-------- Supplied data

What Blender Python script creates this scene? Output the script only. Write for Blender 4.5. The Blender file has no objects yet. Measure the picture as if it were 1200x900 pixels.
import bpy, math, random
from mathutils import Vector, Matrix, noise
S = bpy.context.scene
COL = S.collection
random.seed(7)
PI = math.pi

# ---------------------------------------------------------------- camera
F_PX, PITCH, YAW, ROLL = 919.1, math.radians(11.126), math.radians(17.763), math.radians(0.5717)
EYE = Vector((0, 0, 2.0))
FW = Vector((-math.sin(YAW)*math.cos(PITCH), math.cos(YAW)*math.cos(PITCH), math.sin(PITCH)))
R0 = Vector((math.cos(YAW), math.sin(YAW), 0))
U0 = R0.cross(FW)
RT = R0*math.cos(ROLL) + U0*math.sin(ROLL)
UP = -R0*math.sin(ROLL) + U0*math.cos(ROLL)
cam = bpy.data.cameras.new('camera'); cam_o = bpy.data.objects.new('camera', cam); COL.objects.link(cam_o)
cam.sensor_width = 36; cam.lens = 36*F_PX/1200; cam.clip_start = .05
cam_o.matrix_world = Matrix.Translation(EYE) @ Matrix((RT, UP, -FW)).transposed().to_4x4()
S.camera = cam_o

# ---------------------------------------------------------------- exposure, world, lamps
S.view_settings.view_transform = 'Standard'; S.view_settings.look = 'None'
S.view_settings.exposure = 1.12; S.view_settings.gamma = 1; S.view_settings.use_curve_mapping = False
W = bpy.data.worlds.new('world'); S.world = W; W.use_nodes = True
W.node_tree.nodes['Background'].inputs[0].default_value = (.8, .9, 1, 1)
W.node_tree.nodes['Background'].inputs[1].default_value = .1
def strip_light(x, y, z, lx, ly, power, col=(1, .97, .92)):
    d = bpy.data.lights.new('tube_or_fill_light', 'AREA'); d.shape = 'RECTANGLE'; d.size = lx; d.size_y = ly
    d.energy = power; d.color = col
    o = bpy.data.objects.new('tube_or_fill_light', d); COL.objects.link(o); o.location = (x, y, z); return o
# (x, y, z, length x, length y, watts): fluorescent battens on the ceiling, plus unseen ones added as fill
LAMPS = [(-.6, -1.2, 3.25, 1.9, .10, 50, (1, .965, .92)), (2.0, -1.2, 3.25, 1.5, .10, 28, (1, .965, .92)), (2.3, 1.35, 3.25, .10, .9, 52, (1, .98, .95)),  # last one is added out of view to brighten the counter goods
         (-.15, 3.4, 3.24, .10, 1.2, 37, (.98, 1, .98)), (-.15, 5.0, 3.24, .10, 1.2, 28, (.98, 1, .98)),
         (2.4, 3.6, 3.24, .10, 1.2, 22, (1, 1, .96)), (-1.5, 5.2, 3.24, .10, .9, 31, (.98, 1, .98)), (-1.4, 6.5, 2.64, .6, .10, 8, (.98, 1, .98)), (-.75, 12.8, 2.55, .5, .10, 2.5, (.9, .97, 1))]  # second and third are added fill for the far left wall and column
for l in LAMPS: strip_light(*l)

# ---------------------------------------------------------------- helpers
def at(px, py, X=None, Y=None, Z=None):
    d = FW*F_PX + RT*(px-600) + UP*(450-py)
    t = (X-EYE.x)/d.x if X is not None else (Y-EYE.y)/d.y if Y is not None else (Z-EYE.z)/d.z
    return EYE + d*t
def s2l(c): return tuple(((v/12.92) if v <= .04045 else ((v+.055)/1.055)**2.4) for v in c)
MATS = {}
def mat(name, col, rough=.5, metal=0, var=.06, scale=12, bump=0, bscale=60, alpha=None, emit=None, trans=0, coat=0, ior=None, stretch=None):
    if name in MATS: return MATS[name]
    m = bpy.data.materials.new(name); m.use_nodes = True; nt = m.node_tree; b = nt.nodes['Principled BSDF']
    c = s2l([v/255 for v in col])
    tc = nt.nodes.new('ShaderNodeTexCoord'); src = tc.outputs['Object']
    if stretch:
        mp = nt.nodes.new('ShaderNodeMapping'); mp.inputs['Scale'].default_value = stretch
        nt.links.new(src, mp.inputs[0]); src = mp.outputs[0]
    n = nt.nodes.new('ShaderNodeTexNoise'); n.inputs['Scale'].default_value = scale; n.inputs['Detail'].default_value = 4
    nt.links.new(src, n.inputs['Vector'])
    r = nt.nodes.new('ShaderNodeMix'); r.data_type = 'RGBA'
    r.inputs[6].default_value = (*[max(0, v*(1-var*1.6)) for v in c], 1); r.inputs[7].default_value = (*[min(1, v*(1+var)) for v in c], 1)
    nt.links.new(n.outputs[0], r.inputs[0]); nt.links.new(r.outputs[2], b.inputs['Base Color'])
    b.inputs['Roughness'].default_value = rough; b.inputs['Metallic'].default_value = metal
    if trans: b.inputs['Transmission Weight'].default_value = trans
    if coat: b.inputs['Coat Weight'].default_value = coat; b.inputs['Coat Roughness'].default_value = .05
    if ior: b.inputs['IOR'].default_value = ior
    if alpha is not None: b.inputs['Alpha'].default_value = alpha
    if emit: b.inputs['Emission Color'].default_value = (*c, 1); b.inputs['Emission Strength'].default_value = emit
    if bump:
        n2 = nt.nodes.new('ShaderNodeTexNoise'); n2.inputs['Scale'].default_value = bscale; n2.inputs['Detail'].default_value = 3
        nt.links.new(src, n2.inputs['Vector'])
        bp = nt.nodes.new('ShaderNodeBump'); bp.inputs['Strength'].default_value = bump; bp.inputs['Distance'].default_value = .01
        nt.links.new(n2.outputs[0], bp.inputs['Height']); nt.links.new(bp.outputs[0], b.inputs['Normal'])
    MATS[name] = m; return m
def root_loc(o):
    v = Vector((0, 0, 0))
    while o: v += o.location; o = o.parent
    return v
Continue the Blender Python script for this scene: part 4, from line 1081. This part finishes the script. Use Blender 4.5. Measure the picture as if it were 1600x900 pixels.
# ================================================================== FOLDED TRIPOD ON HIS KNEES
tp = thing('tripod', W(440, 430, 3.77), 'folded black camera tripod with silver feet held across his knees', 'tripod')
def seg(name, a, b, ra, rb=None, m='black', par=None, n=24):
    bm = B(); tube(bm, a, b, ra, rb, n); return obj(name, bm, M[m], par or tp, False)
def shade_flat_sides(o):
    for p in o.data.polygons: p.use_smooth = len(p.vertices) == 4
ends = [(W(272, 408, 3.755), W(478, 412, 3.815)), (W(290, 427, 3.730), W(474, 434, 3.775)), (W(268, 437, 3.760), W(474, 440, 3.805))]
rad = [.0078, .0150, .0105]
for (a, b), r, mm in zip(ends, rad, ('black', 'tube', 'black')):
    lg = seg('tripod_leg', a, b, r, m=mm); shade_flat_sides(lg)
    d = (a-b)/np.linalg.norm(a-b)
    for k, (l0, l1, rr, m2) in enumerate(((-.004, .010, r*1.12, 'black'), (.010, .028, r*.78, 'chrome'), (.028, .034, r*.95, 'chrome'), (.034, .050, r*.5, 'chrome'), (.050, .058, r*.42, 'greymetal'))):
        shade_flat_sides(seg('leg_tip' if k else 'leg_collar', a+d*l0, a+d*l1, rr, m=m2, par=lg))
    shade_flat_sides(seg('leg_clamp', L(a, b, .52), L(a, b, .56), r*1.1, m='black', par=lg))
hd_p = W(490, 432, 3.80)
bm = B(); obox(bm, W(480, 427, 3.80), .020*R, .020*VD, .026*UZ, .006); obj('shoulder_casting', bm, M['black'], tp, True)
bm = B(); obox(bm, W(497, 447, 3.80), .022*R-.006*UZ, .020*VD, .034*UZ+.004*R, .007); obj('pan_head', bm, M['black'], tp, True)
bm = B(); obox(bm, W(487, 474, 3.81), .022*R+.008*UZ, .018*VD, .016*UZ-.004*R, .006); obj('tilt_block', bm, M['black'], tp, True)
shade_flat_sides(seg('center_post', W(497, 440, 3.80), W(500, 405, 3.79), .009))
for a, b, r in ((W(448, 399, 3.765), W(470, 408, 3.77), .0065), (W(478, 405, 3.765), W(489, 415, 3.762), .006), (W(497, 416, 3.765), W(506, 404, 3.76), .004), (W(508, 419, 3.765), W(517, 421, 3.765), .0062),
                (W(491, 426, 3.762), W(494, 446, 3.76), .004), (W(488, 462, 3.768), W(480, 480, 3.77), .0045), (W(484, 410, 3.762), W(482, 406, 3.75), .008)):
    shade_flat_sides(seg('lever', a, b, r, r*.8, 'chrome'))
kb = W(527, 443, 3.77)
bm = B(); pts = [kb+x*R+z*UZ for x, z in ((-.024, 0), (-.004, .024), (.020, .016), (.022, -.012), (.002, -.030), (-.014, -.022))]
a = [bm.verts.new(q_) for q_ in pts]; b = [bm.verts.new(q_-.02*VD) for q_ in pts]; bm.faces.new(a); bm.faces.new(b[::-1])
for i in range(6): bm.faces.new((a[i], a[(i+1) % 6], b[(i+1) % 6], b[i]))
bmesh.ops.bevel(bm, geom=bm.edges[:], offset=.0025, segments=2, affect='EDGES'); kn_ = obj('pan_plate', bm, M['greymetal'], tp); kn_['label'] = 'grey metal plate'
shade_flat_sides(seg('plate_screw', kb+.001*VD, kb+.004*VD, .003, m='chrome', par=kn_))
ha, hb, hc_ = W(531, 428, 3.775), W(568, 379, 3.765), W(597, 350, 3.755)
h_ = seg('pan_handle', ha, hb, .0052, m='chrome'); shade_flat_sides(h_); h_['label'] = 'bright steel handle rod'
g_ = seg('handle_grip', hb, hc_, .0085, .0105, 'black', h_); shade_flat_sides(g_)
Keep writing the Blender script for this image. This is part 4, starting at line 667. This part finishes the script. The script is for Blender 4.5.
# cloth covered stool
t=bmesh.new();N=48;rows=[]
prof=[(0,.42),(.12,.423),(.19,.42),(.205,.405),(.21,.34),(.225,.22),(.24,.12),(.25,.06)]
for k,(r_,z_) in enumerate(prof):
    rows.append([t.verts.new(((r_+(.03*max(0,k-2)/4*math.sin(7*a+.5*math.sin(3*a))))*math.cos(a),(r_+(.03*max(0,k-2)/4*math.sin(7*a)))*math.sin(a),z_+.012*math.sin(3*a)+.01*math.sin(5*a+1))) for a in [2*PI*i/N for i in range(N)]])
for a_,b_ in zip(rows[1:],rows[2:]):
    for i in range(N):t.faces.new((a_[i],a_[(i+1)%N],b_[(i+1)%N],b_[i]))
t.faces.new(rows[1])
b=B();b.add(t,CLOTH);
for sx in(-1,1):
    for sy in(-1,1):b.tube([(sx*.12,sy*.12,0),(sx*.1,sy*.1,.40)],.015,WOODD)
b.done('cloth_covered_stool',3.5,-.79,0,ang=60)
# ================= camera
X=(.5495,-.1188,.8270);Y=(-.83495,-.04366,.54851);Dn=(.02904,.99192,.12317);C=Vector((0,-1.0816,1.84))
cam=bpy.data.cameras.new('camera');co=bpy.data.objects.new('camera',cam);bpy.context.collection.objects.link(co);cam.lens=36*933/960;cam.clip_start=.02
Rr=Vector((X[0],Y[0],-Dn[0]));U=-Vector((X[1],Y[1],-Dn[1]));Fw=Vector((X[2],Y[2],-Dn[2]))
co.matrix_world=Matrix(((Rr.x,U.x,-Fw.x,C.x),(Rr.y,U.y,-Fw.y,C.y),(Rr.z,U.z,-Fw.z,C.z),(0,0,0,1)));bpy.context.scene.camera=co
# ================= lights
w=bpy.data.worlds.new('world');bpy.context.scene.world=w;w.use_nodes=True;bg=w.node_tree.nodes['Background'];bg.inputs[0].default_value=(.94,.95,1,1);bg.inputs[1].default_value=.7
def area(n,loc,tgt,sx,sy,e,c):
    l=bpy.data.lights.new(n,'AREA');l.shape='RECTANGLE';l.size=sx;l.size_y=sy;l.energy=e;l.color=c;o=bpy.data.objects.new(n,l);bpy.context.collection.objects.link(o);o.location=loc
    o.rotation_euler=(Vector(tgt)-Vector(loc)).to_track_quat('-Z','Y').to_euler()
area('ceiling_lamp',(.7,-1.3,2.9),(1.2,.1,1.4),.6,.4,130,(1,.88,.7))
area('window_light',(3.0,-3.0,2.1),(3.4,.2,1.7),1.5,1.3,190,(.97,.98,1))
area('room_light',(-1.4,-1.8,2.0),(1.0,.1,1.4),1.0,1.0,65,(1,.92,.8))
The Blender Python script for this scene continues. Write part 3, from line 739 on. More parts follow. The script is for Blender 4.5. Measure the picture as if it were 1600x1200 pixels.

----------------

[What is needed]
Stopping at the line containing "S.camera = cam_o", please repeat exactly every line from the very start of the entries, that line included, and nothing more.

[Task result]
What Blender Python script creates this scene? Output the script only. Write for Blender 4.5. The Blender file has no objects yet. Measure the picture as if it were 1200x900 pixels.
import bpy, math, random
from mathutils import Vector, Matrix, noise
S = bpy.context.scene
COL = S.collection
random.seed(7)
PI = math.pi

# ---------------------------------------------------------------- camera
F_PX, PITCH, YAW, ROLL = 919.1, math.radians(11.126), math.radians(17.763), math.radians(0.5717)
EYE = Vector((0, 0, 2.0))
FW = Vector((-math.sin(YAW)*math.cos(PITCH), math.cos(YAW)*math.cos(PITCH), math.sin(PITCH)))
R0 = Vector((math.cos(YAW), math.sin(YAW), 0))
U0 = R0.cross(FW)
RT = R0*math.cos(ROLL) + U0*math.sin(ROLL)
UP = -R0*math.sin(ROLL) + U0*math.cos(ROLL)
cam = bpy.data.cameras.new('camera'); cam_o = bpy.data.objects.new('camera', cam); COL.objects.link(cam_o)
cam.sensor_width = 36; cam.lens = 36*F_PX/1200; cam.clip_start = .05
cam_o.matrix_world = Matrix.Translation(EYE) @ Matrix((RT, UP, -FW)).transposed().to_4x4()
S.camera = cam_o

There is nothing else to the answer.